Last month, the CAB announced that it is closing in June due to an impasse between members.
In its current form, the association represents the interests of radio and television broadcasters, cable and satellite distributors, and pay and specialty channels.
"My sense is each of the sectors will make sense of their particular area and set up entities that will serve them accordingly," CAB chairman Elmer Hildebrand told The Wire Report.
But the association's conventional television broadcasters, CTV Globemedia, CanWest Global Communications, Shaw Communications, Quebecor Inc., V (formerly TQS) and Rogers Communications, aren't likely to form a new association, experts say.
"The only reason you'd have an association is because you have a common interest to put forward," John Chenier, founder of The Lobby Monitor, said in an interview.
"You're getting essentially what was an homogeneous group becoming very heterogeneous, very different agendas, with very little synergy in terms of working together on issues. They all have different interests."
Following the CAB's announcement to cease operations, reports suggested that the divisive value-for-signal dispute ultimately tore the association apart.
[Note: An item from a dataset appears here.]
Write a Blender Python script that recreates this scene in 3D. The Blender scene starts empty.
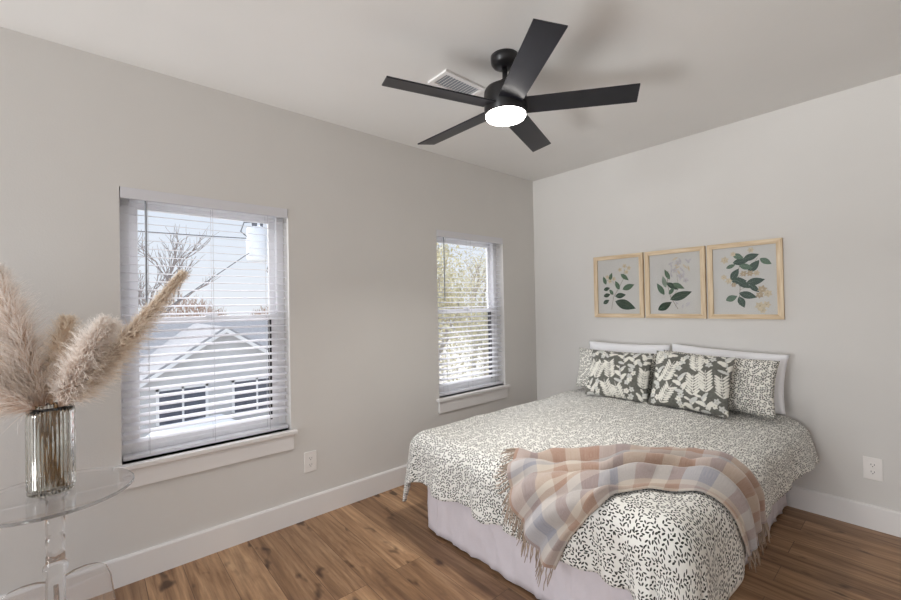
import bpy, bmesh, math, random
from mathutils import Vector, Matrix, noise, Euler
PI = math.pi
random.seed(7)
sc = bpy.context.scene
COL = sc.collection

# ------------------------------------------------------------------ camera
CAM = Vector((2.46543, -3.22285, 1.26848))
YAW, PITCH, ROLL, FPX = 0.854938, 0.011094, -0.018072, 413.426
fw = Vector((-math.sin(YAW) * math.cos(PITCH), math.cos(YAW) * math.cos(PITCH), math.sin(PITCH)))
rt = Vector((math.cos(YAW), math.sin(YAW), 0))
up = rt.cross(fw)
r2 = rt * math.cos(ROLL) + up * math.sin(ROLL)
u2 = up * math.cos(ROLL) - rt * math.sin(ROLL)
cd = bpy.data.cameras.new('camera')
cam = bpy.data.objects.new('camera', cd)
COL.objects.link(cam)
m = Matrix((r2, u2, -fw)).transposed().to_4x4()
m.translation = CAM
cam.matrix_world = m
cd.sensor_width = 36
cd.lens = FPX * 36 / 901
cd.clip_start = 0.02
cd.clip_end = 300
sc.camera = cam

# ------------------------------------------------------------------ world, sun, exposure
SKY_STRENGTH = 1.0
SUN_STRENGTH = 6.5
EXPOSURE = 0.06
sc.view_settings.view_transform = 'Standard'
sc.view_settings.look = 'None'
sc.view_settings.gamma = 1.0
sc.view_settings.exposure = EXPOSURE
sc.view_settings.use_curve_mapping = False

w = bpy.data.worlds.new('sky')
sc.world = w
w.use_nodes = True
nt = w.node_tree
nt.nodes.clear()
wo = nt.nodes.new('ShaderNodeOutputWorld')
bg = nt.nodes.new('ShaderNodeBackground')
tc = nt.nodes.new('ShaderNodeTexCoord')
sx = nt.nodes.new('ShaderNodeSeparateXYZ')
cr = nt.nodes.new('ShaderNodeValToRGB')
nt.links.new(tc.outputs['Generated'], sx.inputs[0])
nt.links.new(sx.outputs['Z'], cr.inputs[0])
nt.links.new(cr.outputs[0], bg.inputs[0])
nt.links.new(bg.outputs[0], wo.inputs[0])
cr.color_ramp.elements[0].position = 0.0
cr.color_ramp.elements[0].color = (0.86, 0.885, 0.92, 1)
cr.color_ramp.elements[1].position = 0.45
cr.color_ramp.elements[1].color = (0.68, 0.78, 0.95, 1)
bg.inputs[1].default_value = SKY_STRENGTH

sl = bpy.data.lights.new('hazy_sun', 'SUN')
sl.energy = SUN_STRENGTH
sl.angle = math.radians(70)
sl.color = (1.0, 0.97, 0.93)
so = bpy.data.objects.new('hazy_sun', sl)
COL.objects.link(so)
so.rotation_euler = Vector((0.80, 0.10, -0.55)).to_track_quat('-Z', 'Y').to_euler()

# added fill lights beyond the unbuilt end: one level, one aimed at the ceiling
def soft_light(name, loc, target, sx_, sy_, watts, color):
    al = bpy.data.lights.new(name, 'AREA')
    al.shape = 'RECTANGLE'
    al.size, al.size_y = sx_, sy_
    al.energy = watts
    al.color = color
    ao = bpy.data.objects.new(name, al)
    COL.objects.link(ao)
    ao.location = loc
    ao.rotation_euler = (Vector(target) - Vector(loc)).to_track_quat('-Z', 'Y').to_euler()


soft_light('open_end_fill', (1.3, -14.0, 1.3), (1.9, 0, 0.9), 3.0, 2.6, 410, (0.96, 0.985, 1.0))  # added fill for the back wall and bed
soft_light('ceiling_fill', (0.6, -13.0, -4.2), (1.9, -1.2, 2.4), 3.2, 3.0, 740, (0.97, 0.985, 1.0))  # added uplight that brightens the ceiling


# ------------------------------------------------------------------ material helpers
def srgb(r, g, b):
    f = lambda c: (c / 255 / 12.92) if c / 255 <= 0.04045 else ((c / 255 + 0.055) / 1.055) ** 2.4
    return (f(r), f(g), f(b), 1)


class NB:
    """small node builder"""
    def __init__(s, name):
        s.m = bpy.data.materials.new(name)
        s.m.use_nodes = True
        s.t = s.m.node_tree
        s.t.nodes.clear()
        s.out = s.t.nodes.new('ShaderNodeOutputMaterial')

    def n(s, typ, **kw):
        nd = s.t.nodes.new(typ)
        for k, v in kw.items():
            setattr(nd, k, v)
        return nd

    def l(s, a, b):
        s.t.links.new(a, b)

    def put(s, v, sock):
        if isinstance(v, (int, float)):
            sock.default_value = v
        elif isinstance(v, (tuple, list)):
            sock.default_value = v
        else:
            s.l(v, sock)

    def math(s, op, a, b=0.0, c=None, clamp=False):
        nd = s.n('ShaderNodeMath', operation=op, use_clamp=clamp)
        s.put(a, nd.inputs[0])
        s.put(b, nd.inputs[1])
        if c is not None:
            s.put(c, nd.inputs[2])
        return nd.outputs[0]

    def mix(s, f, a, b):
        nd = s.n('ShaderNodeMix', data_type='RGBA')
        s.put(f, nd.inputs[0])
        s.put(a, nd.inputs[6])
        s.put(b, nd.inputs[7])
        return nd.outputs[2]

    def ramp(s, f, stops):
        nd = s.n('ShaderNodeValToRGB')
        e = nd.color_ramp.elements
        while len(e) < len(stops):
            e.new(0.5)
        for i, (p, c) in enumerate(stops):
            e[i].position = p
            e[i].color = c
        s.l(f, nd.inputs[0])
        return nd.outputs[0]

    def noise(s, vec, scale, detail=3, rough=0.5):
        nd = s.n('ShaderNodeTexNoise')
        nd.inputs['Scale'].default_value = scale
        nd.inputs['Detail'].default_value = detail
        nd.inputs['Roughness'].default_value = rough
        if vec is not None:
            s.l(vec, nd.inputs['Vector'])
        return nd.outputs[0]

    def obj(s):
        return s.n('ShaderNodeTexCoord').outputs['Object']

    def uv(s):
        return s.n('ShaderNodeTexCoord').outputs['UV']

    def bump(s, h, strength=0.2, dist=0.01):
        nd = s.n('ShaderNodeBump')
        nd.inputs['Strength'].default_value = strength
        nd.inputs['Distance'].default_value = dist
        s.l(h, nd.inputs['Height'])
        return nd.outputs[0]

    def pbr(s, color, rough=0.6, metal=0.0, normal=None, trans=0.0, ior=1.45, sheen=0.0, emit=None, es=0.0, spec=0.5):
        p = s.n('ShaderNodeBsdfPrincipled')
        s.put(color, p.inputs['Base Color'])
        s.put(rough, p.inputs['Roughness'])
        p.inputs['Metallic'].default_value = metal
        p.inputs['Transmission Weight'].default_value = trans
        p.inputs['IOR'].default_value = ior
        p.inputs['Sheen Weight'].default_value = sheen
        p.inputs['Specular IOR Level'].default_value = spec
        if emit:
            p.inputs['Emission Color'].default_value = emit
            p.inputs['Emission Strength'].default_value = es
        if normal is not None:
            s.l(normal, p.inputs['Normal'])
        s.l(p.outputs[0], s.out.inputs[0])
        return s.m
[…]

One industry source said it's increasingly difficult for the conventional players to share common interests. The source said the members are large, vertically integrated companies with a variety of interests, making it difficult to form perspectives based solely on their television operations.
Another industry source suggested that the conventional broadcasters are too concerned with the restructuring of CanWest Global Communications - and its potential new owners - to look into the creation of a new lobby group.
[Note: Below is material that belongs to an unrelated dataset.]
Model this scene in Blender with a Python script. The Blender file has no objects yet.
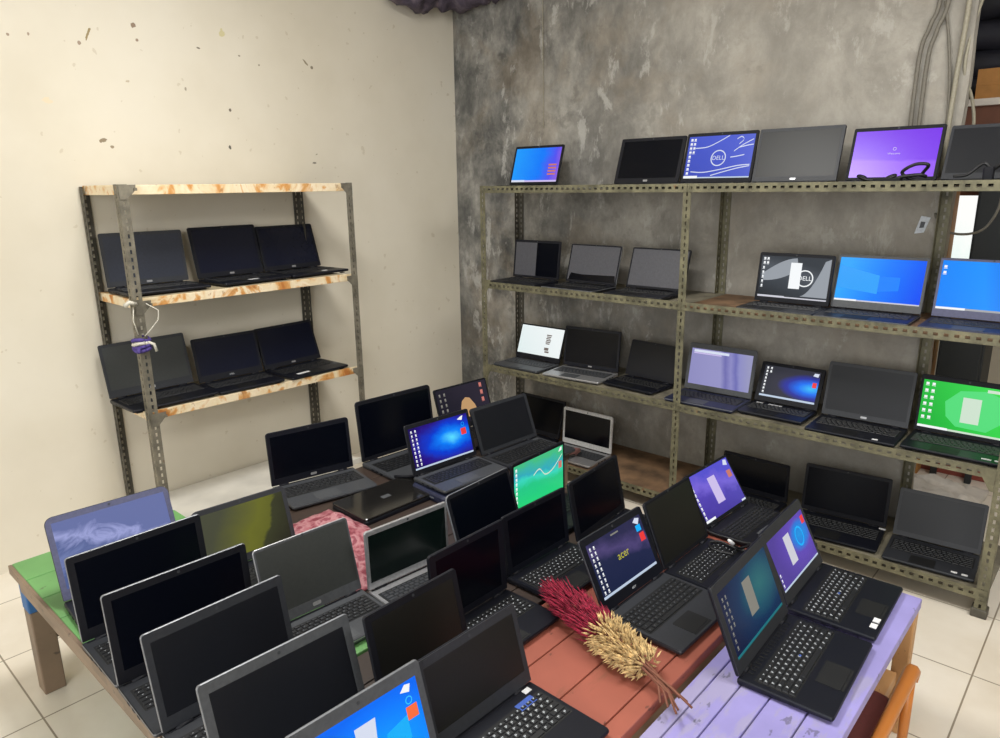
import bpy, math, random
from mathutils import Vector, Matrix, noise
random.seed(7)
sc = bpy.context.scene
COL = sc.collection
PI = math.pi

# ------------------------------------------------------------------ colours and materials
def lin(c):
    return tuple(((v/255)/12.92 if v/255 <= .04045 else ((v/255+.055)/1.055)**2.4) for v in c)

def newmat(name):
    m = bpy.data.materials.new(name); m.use_nodes = True
    nt = m.node_tree
    return m, nt, nt.nodes['Principled BSDF']

def N(nt, typ, **k):
    n = nt.nodes.new(typ)
    for a, v in k.items(): setattr(n, a, v)
    return n

def ramp(nt, stops, fac=None, interp='LINEAR'):
    r = N(nt, 'ShaderNodeValToRGB'); cr = r.color_ramp; cr.interpolation = interp
    while len(cr.elements) < len(stops): cr.elements.new(.5)
    for e, (p, c) in zip(cr.elements, stops):
        e.position = p; e.color = (*lin(c), 1)
    if fac is not None: nt.links.new(fac, r.inputs[0])
    return r.outputs[0]

def tex(nt, scale, detail=4, rough=.55, coord='Object', stretch=None, dist=0):
    tc = N(nt, 'ShaderNodeTexCoord'); out = tc.outputs[coord]
    if stretch:
        mp = N(nt, 'ShaderNodeMapping'); mp.inputs['Scale'].default_value = stretch
        nt.links.new(out, mp.inputs[0]); out = mp.outputs[0]
    n = N(nt, 'ShaderNodeTexNoise')
    n.inputs['Scale'].default_value = scale; n.inputs['Detail'].default_value = detail
    n.inputs['Roughness'].default_value = rough; n.inputs['Distortion'].default_value = dist
    nt.links.new(out, n.inputs['Vector'])
    return n.outputs['Fac']

def mixc(nt, fac, a, b, mode='MIX'):
    m = N(nt, 'ShaderNodeMix', data_type='RGBA', blend_type=mode)
    if isinstance(fac, (int, float)): m.inputs[0].default_value = fac
    else: nt.links.new(fac, m.inputs[0])
    for i, v in ((6, a), (7, b)):
        if isinstance(v, tuple): m.inputs[i].default_value = (*lin(v), 1)
        else: nt.links.new(v, m.inputs[i])
    return m.outputs[2]

def math_(nt, op, a, b=0.0):
    m = N(nt, 'ShaderNodeMath', operation=op)
    for i, v in enumerate((a, b)):
        if isinstance(v, (int, float)): m.inputs[i].default_value = v
        else: nt.links.new(v, m.inputs[i])
    return m.outputs[0]

def bump(nt, b, h, strength=.3, dist=.01):
    n = N(nt, 'ShaderNodeBump'); n.inputs['Strength'].default_value = strength; n.inputs['Distance'].default_value = dist
    nt.links.new(h, n.inputs['Height']); nt.links.new(n.outputs[0], b.inputs['Normal'])

def plain(name, c, rough=.5, metal=0., spec=.5, var=.06, scale=110, stretch=None):
    """a simple surface with a slight procedural mottling"""
    m, nt, b = newmat(name)
    f = tex(nt, scale, 3, stretch=stretch)
    lo = tuple(max(0, v*(1-var)) for v in c); hi = tuple(min(255, v*(1+var)) for v in c)
    nt.links.new(ramp(nt, [(.3, lo), (.7, hi)], f), b.inputs['Base Color'])
    b.inputs['Roughness'].default_value = rough; b.inputs['Metallic'].default_value = metal
    b.inputs['Specular IOR Level'].default_value = spec
    return m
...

Chenier added that today's economic climate doesn't favour the creation of a new lobby group.
"Especially in the current fiscal climate, if you don't have a need for it...why keep it alive? Why pay?" he said.
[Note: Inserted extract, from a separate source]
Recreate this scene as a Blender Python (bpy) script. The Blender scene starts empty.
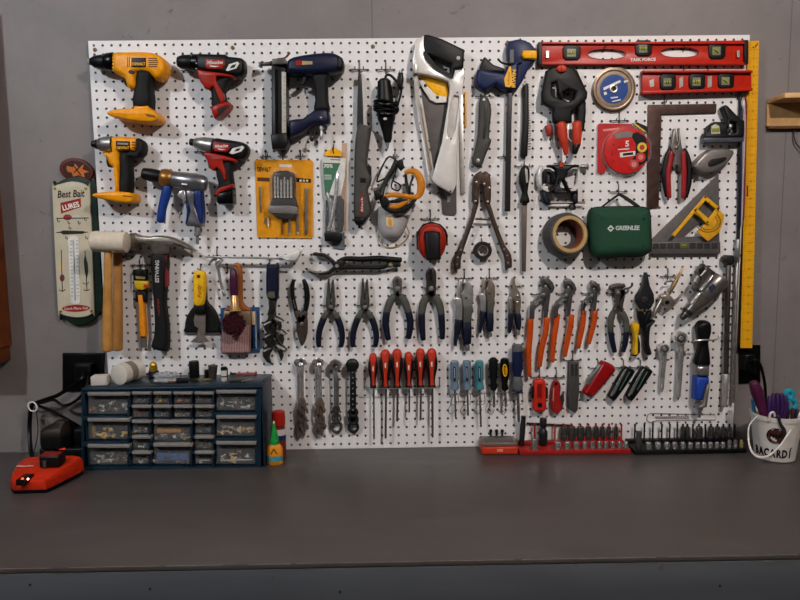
import bpy, bmesh, math, random
from mathutils import Vector, Matrix
from mathutils.geometry import tessellate_polygon
random.seed(7)
V = Vector
IN = 0.0254
SC = bpy.context.scene
COL = SC.collection
PI = math.pi

# ------------------------------------------------------------------ camera
F = 660.2
CAM = V((33.4992, -77.9835, -21.0754))          # inches, peg hole pitch = 1 in, board face is y = 0
YAW, PIT, ROL = 0.0112, 0.1076, -0.0123
_cy, _sy, _cp, _sp, _cr, _sr = math.cos(YAW), math.sin(YAW), math.cos(PIT), math.sin(PIT), math.cos(ROL), math.sin(ROL)
_f = V((_sy*_cp, _cy*_cp, -_sp)); _r = V((_cy, -_sy, 0)); _u = _r.cross(_f)
CR = _cr*_r + _sr*_u; CU = _cr*_u - _sr*_r; CF = _f
cam = bpy.data.objects.new('camera', bpy.data.cameras.new('camera')); COL.objects.link(cam)
cam.matrix_world = Matrix(((CR.x, CU.x, -CF.x, CAM.x*IN), (CR.y, CU.y, -CF.y, CAM.y*IN), (CR.z, CU.z, -CF.z, CAM.z*IN), (0, 0, 0, 1)))
cam.data.sensor_width = 36.0; cam.data.sensor_fit = 'HORIZONTAL'; cam.data.lens = F/800*36
cam.data.clip_start = 0.02; SC.camera = cam

BENCH_Z = -47.6
def ray(px, py): return CR*((px-400)/F) - CU*((py-300)/F) + CF
def W(px, py, d=0.0):                          # point seen at a pixel, d inches in front of the board
    r = ray(px, py); t = (-d - CAM.y)/r.y; return CAM + r*t
def BT(px, py, z=BENCH_Z):                     # point seen at a pixel on a horizontal plane
    r = ray(px, py); t = (z - CAM.z)/r.z; return CAM + r*t
def PX(d=0.0, py=250): return (W(401, py, d) - W(400, py, d)).length
def at(p):
    if isinstance(p, Vector): return p
    return W(p[0], p[1], p[2] if len(p) > 2 else 0.5)
class crop:                                     # coordinates read in an enlarged view
    def __init__(s, x0, y0, k): s.x, s.y, s.k = x0, y0, k
    def __call__(s, *a): return [(s.x+p[0]/s.k, s.y+p[1]/s.k) + tuple(p[2:]) for p in a]
    def p(s, x, y, *d): return (s.x+x/s.k, s.y+y/s.k) + d

# ------------------------------------------------------------------ materials
def lin(h):
    c = [int(h[i:i+2], 16)/255 for i in (0, 2, 4)]
    return [x/12.92 if x <= .04045 else ((x+.055)/1.055)**2.4 for x in c]
_M = {}
def M(h, rough=.45, metal=0.0, var=.12, scale=60, bump=0.0, alpha=1.0, emit=0, spec=.5):
    key = (h, rough, metal, var, scale, bump, alpha, emit, spec)
    if key in _M: return _M[key]
    m = bpy.data.materials.new('surface_'+h); m.use_nodes = True; _M[key] = m
    nt = m.node_tree; b = nt.nodes['Principled BSDF']; c = lin(h)
    if not emit: c = [x*max(c)**.28 for x in c] if not metal else [x**.9 for x in c]
    spec *= .5; metal *= .85
    b.inputs['Roughness'].default_value = rough; b.inputs['Metallic'].default_value = metal
    b.inputs['Specular IOR Level'].default_value = spec
    if alpha < 1: b.inputs['Alpha'].default_value = alpha
    if emit:
        b.inputs['Emission Color'].default_value = (*c, 1); b.inputs['Emission Strength'].default_value = emit
    tc = nt.nodes.new('ShaderNodeTexCoord'); nz = nt.nodes.new('ShaderNodeTexNoise')
    nz.inputs['Scale'].default_value = scale; nz.inputs['Detail'].default_value = 4
    nt.links.new(tc.outputs['Object'], nz.inputs['Vector'])
    rp = nt.nodes.new('ShaderNodeValToRGB'); nt.links.new(nz.outputs['Fac'], rp.inputs['Fac'])
    rp.color_ramp.elements[0].position = .3; rp.color_ramp.elements[1].position = .7
    rp.color_ramp.elements[0].color = (*[x*(1-var) for x in c], 1); rp.color_ramp.elements[1].color = (*[min(1, x*(1+var)) for x in c], 1)
    nt.links.new(rp.outputs['Color'], b.inputs['Base Color'])
    if bump:
        bp = nt.nodes.new('ShaderNodeBump'); bp.inputs['Strength'].default_value = bump; bp.inputs['Distance'].default_value = .001
        nt.links.new(nz.outputs['Fac'], bp.inputs['Height']); nt.links.new(bp.outputs['Normal'], b.inputs['Normal'])
    return m

YEL = M('e89600', .4); YEL2 = M('efac08', .45); BLK = M('17171a', .45); BLKG = M('0e0e10', .25); RUB = M('232325', .65, bump=.2, scale=400)
RED = M('a41e0c', .38); RED2 = M('d8301c', .4); DRED = M('8d1717', .35); CHR = M('e0e0e0', .2, 1.0, .05); STL = M('8e8c8a', .38, 1.0, .2)
DST = M('55524f', .42, .9, .25); BRN = M('4a3a33', .5, .7, .3); GRY = M('77777a', .5); DGR = M('4b4b4d', .5); LGR = M('a9a8a6', .5)
NAVY = M('1c2547', .5); BLUE = M('1f4192', .4); WHT = M('dcd8d0', .5); CREAM = M('d6cbb4', .6); WOOD = M('b98746', .55, var=.25, scale=25)
ORG = M('d95c14', .5); GRN = M('1d3f2c', .75, bump=.4, scale=300); WIRE = M('3a3836', .4, .8); GOLD = M('b08a3a', .35, .9)
GLS = M('e8eef0', .08, alpha=.07, var=.02)

# ------------------------------------------------------------------ mesh builder
def smooth_loop(pts, n=3):
    if n <= 1: return list(pts)
    out = []; N = len(pts)
    for i in range(N):
        a, b, c, d = [V(pts[(i+k) % N][:2]) for k in (-1, 0, 1, 2)]
        for j in range(n):
            t = j/n
            out.append(tuple(.5*((2*b)+(c-a)*t+(2*a-5*b+4*c-d)*t*t+(3*b-a-3*c+d)*t**3)))
    return out
def spline(pts, n=4):
    if n <= 1 or len(pts) < 3: return list(pts)
    out = []; N = len(pts)
    for i in range(N-1):
        a, b, c, d = [V(pts[min(max(i+k, 0), N-1)]) for k in (-1, 0, 1, 2)]
        for j in range(n):
            t = j/n
            out.append(tuple(.5*((2*b)+(c-a)*t+(2*a-5*b+4*c-d)*t*t+(3*b-a-3*c+d)*t**3)))
    out.append(tuple(pts[-1])); return out
def area(p): return .5*sum(p[i].x*p[(i+1) % len(p)].y-p[(i+1) % len(p)].x*p[i].y for i in range(len(p)))
def inset(p, o):
    if o == 0: return [q.copy() for q in p]
    N = len(p); out = []
    for i in range(N):
        a, b, c = p[i-1], p[i], p[(i+1) % N]
        e1 = (b-a); e2 = (c-b)
        if e1.length < 1e-9 or e2.length < 1e-9: out.append(b.copy()); continue
        e1.normalize(); e2.normalize()
        n1 = V((-e1.y, e1.x)); n2 = V((-e2.y, e2.x)); m = n1+n2
        if m.length < 1e-6: out.append(b+n1*o); continue
        m.normalize(); k = max(.45, m.dot(n1))
        out.append(b+m*(o/k))
    return out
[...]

Peter S. Grant, legal counsel with the McCarthy Tetrault law firm in Toronto and a communications industry expert, said the group's conventional members are powerful enough to fend for themselves without the CAB.
"[Creating a lobby and regulation group] wouldn't be appropriate for some groups, like Rogers and CanWest, which are big enough to look after their own," he said.
John Douglas, vice-president of public affairs at CanWest, said the company is still considering its next move.
"It still has a number of months under its belt to go," he said of the CAB. "We've always found a way to do things. Sometimes that's formally, sometimes that's informally. We'll take the next few months to figure out where we want to go."
TVA, a privately owned French-language television network, left the CAB in September 2008 due to a difference of opinion with members.
The network began to conduct work through the Canadian Broadcast Standards Council and the Canadian Broadcasters Rights Agency, TVA spokeswoman Nicole Tardif said.
She said TVA's only remaining link with the CAB is through the collection of tariffs for the retransmission of distant television signals, but broadcasters will individually manage the collection of tariffs following the closure of the association.
The Wire Report reported last month that a group of independent specialty channels is discussing the possibility of creating a new lobby group.
The CAB's radio members are also contemplating a group of their own. Their efforts are being led by Hildebrand, who said consultations are underway.
V, Shaw, Rogers and CTV declined to comment.